From these interviews, the educators designed games that would reinforce the learning through play. A Lincoln-themed version of Chutes and Ladders features staff members' faces on game spaces, with cards describing each person's role. When a child lands on the school nurse, they might read, "I got hurt. I go to the nurse. I lose a turn." Even the school's service dog, Gracie, makes an appearance.


Even more competitive is their adaptation of Spot It, the fast-paced matching game. "You need to look really quick," Gimena explains. "You flip a card and you need to see if you can find a match and shout out that name. So you need to know the names of all the people."


The games work only if children have genuinely learned who these community members are. As Lorena notes, "You really need to know their name as a starting point.”



Young Lincoln learners continue to deepen their connections to the people who support the school through the development of an interactive game that promotes community engagement.

Using the Synergy of Art, Gratitude, and Celebration

The collaboration extended into art class, where first graders studying symmetry created portraits of staff members. But these were not ordinary portraits. Each included a personal thank-you message expressing gratitude for what that person contributes to the school community.
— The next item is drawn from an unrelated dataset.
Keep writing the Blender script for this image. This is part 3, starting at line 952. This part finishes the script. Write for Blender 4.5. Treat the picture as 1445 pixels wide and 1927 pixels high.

"Students learned about what was their role, what do they do at school," Lorena explains. "So they said thank you for doing this."


A culminating celebration brought together all the staff members who had been interviewed and portrayed. Parents contributed treats, children presented their portraits, played the games with their honourees, and shared books they had created. One book, inspired by Shannon Olson, tells the story of "Our School as a Family" and now serves as an onboarding resource for newcomers to Lincoln.


The school mascot Tango, a miniature condor, stars in another student-created book written in Spanish. Children photographed different areas of the school and crafted a story asking "Where is Tango?" as a playful way to learn the campus geography and learning the roles of people who might work in that space.


The Impact of Being Seen

From the seeds of the teaching team’s ideas grew many varied expressions of community engagement within their own school walls.

The most meaningful outcome may be the simplest one. Maria, the cleaning staff member who visits Gimena's classroom daily, shared that children knowing and using her name was the most important thing about her job.

"Now she walks around school and children greet her by name," Gimena says. "That very simple little thing, like learning people's names, has had a big impact both in the little ones and in Maria."


Building on a Foundation of Trust

When asked what advice they would offer other educators hoping to replicate this kind of collaboration, the team returns to one word: trust.


"Time helps you build trust," Gimena reflects. "And once you have the trust, it's easier to collaborate."

The three educators have worked together at Lincoln for years, and that foundation enabled them to take risks, iterate on ideas that did not work, and divide tasks according to each person's strengths without ego. "It didn't matter whose idea it had been," Gimena says.


Pia emphasises the willingness to collaborate and possibly fail together: "We feel confident about being open to each other, making mistakes, because we made so many. We have to try and try and try again."


Their collaboration traces a portion of their origin story to an Inspire Citizens workshop, led by IC co-founder Aaron Moniz, that posited an idea about looking beyond the traditional boundaries of community engagement. That spark, combined with years of relationship-building and a shared commitment to meaningful, playful learning, produced something the educators themselves agree is as special as, "lightning in a bottle."


They plan to build on this foundation in future years, adding new elements while preserving what worked. As Lorena puts it, "The first try is not going to be the greatest. And then the second time around, it gets better."


And while the team is already thinking about future tweaks and improvements to their community integration plan, the games sit ready to be played, the portraits hang with their recipients, and children across the early grades at Lincoln School greet the adults around them with awareness and respect – and by name.

A melding of inquiry, language, art and gratitude leads students and community members to a place of connection at Lincoln School in Buenos Aires.